Yeni sınav sistemiyle ilgili aktarımında ortak sınav uygulamasına da yer veren Oğraş, "Ortak sınav uygulaması ilk kez uygulanacak. Geçmiş yıllarda belki benzer uygulamalar vardı ama aynı değildi. Şu an öğrenciler daha çok sonuç odaklı çalışıyorken yeni sistemle birlikte süreç odaklı çalışacak.
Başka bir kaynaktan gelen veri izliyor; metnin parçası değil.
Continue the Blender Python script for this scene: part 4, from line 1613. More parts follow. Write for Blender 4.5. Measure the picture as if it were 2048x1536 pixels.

Geçmişte TEOG diye bir sınav vardı. Öğrenci; 6,7 ve 8'inci sınıf başarısının ortalamasıyla sınava girerdi fakat LGS'nin getirilmesiyle öğrenciler sadece 8'inci sınıfın derslerinden sorumlu tutuldu ve öğrencinin hayatı 90+90 dakikalık zaman dilimine münhasır oldu." şeklinde konuştu.
Ortak sınav uygulamasını detaylandıran Oğraş, "Şu anki uygulamada 6,7 ve 8'inci sınıfın ortak sınavların yapılmasıyla elde ettiği puan da etki ediyor. Bu doğru bir şeydir, süreç odaklıdır. Öğrenci ortaokul okuyorsa sınavına 6,7 ve 8'inci sınıf; üniversiteye hazırlanan bir öğrencinin de 9, 10, 11 ve 12'nci sınıf ders başarısı etki etmelidir. Yani 12'nci sınıfta YKS'ye girerekten YKS'de aldığı puan onun hayatı belirlememelidir." ifadelerine yer verdi.
Oğraş, "Bu sisteminin geliştirilmesinde özellikle eğitimci arkadaşlarımızın önerileri söz konusu oldu. Çünkü birçok öğrenci bir şey öğrenmeden sadece 12'nci sınıfa geçip sınava girerdi ve baraj altında kalırdı. 15 soru yapıldığında baraj aşılıyor ama o 15 soru da yapılamıyordu. Türkçe ve İngilizce derslerinde hem yazılı hem de uygulamalı sınavlar yapılıyor ve bu ders öğretmenlerinin daha önce yaptığı yazılı sınavlara benzer şekilde yapılıyordu ama artık yapılan ortak sınavlar bakanlık düzeyinde sorular hazırlanacak. Sadece bu yıla has olmak üzere sorular çoktan seçmeli olacak. Bundan sonraki yıllarda açık uçlu ve yoruma dayalı sorular da gelecek." diye belirtti.